DUBLIN’S CATHOLIC archdiocese has applied for 20 properties and lands to be rezoned for residential development.
They had become “surplus to requirements” due to the decline in Mass attendances and numbers of priests, it told Dublin City Council.
The properties include two churches but are mainly presbyteries and parochial houses which, generally, are located in the same grounds as churches and schools.
The move is likely to be replicated in other Catholic dioceses which are experiencing the same decline. More parishes are being clustered in dioceses as a practical way of addressing these trends.
In April last year, Archbishop of Dublin Diarmuid Martin said that there were 10 times more priests over 70 than under 40 in the archdiocese. Last November, he said that “in a very short time, we will just have the bare number of priests required to have one active priest for each of our 199 parishes”.
He said “the future will require different structures and different planning. Parishes will have to work more closely with each other and share facilities. The number of Masses will have to be rationalised.”
In its submission to Dublin City Council, the archdiocese noted that a 2009 Red C poll found that weekly Mass attendance had slipped to 46 per cent in Ireland. It said, however, that the archdiocese had recently conducted its own survey and, while this has yet to be processed, it “suggested that even lower numbers were going to Mass each week”.

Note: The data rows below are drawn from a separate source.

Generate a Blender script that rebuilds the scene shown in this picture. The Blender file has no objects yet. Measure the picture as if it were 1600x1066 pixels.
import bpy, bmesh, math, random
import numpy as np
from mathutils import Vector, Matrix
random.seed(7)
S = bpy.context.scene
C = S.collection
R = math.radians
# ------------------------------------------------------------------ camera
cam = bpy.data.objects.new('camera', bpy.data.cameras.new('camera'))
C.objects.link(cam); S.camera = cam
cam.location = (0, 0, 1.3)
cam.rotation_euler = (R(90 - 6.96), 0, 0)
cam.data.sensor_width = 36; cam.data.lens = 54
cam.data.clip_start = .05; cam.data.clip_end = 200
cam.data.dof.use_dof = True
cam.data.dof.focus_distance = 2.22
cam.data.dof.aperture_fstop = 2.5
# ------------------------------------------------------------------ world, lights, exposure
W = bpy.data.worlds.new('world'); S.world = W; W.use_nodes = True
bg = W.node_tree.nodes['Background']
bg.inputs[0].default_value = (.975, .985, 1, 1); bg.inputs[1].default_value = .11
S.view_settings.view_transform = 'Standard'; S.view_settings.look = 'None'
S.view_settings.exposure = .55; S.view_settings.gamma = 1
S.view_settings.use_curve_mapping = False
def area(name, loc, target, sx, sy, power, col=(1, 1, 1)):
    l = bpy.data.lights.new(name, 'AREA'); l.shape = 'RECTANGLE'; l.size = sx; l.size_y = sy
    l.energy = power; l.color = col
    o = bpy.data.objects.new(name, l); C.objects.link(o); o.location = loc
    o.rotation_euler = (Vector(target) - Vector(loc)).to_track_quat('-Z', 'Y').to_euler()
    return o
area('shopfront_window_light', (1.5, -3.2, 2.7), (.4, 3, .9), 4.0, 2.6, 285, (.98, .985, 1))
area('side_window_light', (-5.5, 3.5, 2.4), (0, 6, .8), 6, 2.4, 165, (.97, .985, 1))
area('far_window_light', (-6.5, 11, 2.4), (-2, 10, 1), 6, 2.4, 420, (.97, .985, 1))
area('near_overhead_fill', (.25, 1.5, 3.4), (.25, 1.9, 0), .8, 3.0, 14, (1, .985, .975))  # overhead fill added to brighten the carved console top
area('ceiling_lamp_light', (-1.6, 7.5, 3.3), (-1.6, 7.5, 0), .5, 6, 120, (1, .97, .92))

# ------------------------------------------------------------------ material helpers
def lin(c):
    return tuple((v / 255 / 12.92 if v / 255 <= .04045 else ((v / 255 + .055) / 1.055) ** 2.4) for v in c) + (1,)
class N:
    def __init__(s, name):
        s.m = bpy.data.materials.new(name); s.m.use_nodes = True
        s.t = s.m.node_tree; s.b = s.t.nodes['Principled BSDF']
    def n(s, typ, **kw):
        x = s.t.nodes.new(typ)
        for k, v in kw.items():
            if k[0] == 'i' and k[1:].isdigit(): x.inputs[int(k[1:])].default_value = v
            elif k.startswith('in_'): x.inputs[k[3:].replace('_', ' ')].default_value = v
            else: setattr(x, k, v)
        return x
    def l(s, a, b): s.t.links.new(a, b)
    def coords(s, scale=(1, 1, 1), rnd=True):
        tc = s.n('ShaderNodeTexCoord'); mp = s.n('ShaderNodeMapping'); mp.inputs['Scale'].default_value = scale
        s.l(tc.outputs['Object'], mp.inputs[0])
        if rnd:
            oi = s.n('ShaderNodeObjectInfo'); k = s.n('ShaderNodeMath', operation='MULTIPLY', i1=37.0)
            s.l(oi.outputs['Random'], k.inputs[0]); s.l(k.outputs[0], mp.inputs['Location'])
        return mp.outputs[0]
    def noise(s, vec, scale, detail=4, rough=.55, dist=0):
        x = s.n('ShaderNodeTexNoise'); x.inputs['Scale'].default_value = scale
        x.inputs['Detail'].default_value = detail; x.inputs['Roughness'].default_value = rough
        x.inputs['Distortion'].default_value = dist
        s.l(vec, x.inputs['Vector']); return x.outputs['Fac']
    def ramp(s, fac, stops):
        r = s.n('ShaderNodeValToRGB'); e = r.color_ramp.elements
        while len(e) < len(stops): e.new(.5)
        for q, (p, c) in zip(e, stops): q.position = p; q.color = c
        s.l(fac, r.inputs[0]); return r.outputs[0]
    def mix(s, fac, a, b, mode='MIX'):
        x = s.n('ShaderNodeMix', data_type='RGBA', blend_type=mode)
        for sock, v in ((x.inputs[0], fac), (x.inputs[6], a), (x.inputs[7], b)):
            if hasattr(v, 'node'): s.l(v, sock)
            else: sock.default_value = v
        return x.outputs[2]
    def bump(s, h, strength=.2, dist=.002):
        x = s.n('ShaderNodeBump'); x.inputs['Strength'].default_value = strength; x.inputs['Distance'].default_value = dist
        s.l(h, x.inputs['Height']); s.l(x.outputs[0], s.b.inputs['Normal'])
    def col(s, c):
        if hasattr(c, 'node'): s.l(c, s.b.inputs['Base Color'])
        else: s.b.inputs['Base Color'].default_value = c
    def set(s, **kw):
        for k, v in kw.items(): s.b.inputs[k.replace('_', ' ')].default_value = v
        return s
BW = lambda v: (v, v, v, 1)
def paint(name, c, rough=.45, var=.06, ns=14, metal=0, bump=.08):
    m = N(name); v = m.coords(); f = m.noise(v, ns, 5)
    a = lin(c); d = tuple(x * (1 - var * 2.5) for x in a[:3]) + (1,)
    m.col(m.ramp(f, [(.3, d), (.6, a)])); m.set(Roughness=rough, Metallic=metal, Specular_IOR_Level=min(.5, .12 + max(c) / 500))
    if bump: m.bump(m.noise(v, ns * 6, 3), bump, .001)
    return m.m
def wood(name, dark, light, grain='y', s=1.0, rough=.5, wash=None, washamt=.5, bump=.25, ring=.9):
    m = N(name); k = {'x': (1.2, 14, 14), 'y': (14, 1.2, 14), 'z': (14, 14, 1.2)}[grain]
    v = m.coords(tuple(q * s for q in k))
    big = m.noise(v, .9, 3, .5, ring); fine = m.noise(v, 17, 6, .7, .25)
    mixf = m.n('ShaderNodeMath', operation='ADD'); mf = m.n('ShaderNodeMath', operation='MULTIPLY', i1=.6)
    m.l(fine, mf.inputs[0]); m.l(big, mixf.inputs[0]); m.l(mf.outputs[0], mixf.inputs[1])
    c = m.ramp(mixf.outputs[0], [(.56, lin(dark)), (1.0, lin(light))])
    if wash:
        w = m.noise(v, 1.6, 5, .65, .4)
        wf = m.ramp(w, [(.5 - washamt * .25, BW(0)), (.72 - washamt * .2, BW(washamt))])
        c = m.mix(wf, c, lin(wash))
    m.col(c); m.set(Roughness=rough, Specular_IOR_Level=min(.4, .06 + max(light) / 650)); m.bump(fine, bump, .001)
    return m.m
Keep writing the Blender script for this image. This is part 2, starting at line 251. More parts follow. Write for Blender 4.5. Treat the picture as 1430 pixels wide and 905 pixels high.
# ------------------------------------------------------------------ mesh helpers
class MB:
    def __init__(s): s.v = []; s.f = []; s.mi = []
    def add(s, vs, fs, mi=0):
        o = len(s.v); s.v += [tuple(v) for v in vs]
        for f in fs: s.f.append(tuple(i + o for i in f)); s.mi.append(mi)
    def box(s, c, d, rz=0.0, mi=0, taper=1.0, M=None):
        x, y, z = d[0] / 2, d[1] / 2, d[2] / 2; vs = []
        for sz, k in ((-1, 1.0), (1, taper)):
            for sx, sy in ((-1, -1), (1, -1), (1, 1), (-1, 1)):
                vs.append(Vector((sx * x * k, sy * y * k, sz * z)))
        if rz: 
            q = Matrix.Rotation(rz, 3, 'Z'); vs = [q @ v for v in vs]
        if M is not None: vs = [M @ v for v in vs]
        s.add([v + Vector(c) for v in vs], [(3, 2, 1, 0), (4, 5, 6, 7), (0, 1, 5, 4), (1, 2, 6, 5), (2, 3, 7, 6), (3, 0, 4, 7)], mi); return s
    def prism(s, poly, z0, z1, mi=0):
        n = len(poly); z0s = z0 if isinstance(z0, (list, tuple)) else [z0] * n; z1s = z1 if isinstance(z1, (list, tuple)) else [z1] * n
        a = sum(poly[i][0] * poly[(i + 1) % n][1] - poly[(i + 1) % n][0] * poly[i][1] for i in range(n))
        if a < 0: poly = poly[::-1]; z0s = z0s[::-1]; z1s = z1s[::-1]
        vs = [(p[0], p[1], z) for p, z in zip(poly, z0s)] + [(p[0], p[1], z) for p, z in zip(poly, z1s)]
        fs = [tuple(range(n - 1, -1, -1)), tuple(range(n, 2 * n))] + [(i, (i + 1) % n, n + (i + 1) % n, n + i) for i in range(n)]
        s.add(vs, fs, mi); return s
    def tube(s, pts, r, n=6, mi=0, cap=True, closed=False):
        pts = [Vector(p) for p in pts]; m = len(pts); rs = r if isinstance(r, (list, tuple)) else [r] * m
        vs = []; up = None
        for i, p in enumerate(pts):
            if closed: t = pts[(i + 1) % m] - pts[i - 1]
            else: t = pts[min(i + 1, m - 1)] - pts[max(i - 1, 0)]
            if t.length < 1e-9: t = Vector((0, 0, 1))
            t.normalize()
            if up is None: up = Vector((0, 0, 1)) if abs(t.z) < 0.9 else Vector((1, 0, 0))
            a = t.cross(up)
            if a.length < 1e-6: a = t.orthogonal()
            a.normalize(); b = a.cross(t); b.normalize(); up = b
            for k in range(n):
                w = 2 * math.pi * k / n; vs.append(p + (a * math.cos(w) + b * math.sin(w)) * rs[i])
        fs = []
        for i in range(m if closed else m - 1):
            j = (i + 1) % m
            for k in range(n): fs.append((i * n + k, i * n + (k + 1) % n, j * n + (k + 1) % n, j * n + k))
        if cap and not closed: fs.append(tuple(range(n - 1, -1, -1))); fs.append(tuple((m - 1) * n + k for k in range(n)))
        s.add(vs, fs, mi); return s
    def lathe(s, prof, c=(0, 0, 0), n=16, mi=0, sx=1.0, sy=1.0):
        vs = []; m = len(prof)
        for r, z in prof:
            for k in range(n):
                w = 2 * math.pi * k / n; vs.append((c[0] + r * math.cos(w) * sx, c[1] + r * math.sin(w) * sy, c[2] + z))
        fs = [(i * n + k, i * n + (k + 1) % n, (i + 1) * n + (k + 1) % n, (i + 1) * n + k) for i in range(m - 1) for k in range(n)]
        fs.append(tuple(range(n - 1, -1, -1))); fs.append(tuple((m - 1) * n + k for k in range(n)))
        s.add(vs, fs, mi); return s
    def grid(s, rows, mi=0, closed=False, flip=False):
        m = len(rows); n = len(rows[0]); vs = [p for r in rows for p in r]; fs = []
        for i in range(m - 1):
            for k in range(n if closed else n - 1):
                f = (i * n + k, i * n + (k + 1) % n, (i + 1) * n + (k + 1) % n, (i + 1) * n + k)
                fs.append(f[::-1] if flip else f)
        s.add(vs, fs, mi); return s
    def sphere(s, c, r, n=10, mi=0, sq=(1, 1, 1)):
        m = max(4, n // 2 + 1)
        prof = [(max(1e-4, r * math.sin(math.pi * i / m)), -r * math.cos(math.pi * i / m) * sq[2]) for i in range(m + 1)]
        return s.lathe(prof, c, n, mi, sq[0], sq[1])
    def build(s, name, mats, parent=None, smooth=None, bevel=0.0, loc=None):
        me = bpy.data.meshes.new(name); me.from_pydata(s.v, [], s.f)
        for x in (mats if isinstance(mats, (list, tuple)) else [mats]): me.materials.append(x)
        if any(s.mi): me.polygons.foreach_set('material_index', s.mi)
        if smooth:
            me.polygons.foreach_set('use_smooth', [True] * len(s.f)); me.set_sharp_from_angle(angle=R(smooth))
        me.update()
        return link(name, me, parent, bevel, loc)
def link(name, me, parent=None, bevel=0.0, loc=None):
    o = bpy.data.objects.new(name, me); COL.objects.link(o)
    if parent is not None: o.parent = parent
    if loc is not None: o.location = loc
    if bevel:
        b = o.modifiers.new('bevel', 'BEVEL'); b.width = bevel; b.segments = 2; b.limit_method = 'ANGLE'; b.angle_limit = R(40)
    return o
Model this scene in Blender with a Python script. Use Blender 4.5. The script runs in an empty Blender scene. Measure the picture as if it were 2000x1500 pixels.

Anecdotally, priests in Dublin say weekly Mass attendance levels are as low as 2 and 3 per cent in some working-class areas of the city although figures for middle-class areas were holding up.
Meanwhile, the average age of the Irish Catholic priest today is put at 63, while that for priests in religious congregations is in the early 70s. Priests retire at 75.
Such is the situation that, writing in the Furrow magazine last June, Fr Brendan Hoban, parish priest at St Muredach’s Cathedral, in Ballina, Co Mayo, said of his own Killala diocese that “in 20 years’ time, there will be around eight priests instead of the present 34, with probably two or three under 60 years of age”.
He said “the difficult truth is that priests will have effectively disappeared in Ireland in two to three decades”.
There is no suggestion in the Dublin archdiocese’s submission to the city council that its desire to have these properties rezoned is related to the clerical child sex abuse crisis.
The archdiocese, in its update on such costs last November, said “settlement of claims is running at around €11 million (€7.6 million in settlements and €3.4 million in legal costs for both sides). The diocese has spent in the region of €6 million in child protection and related services.”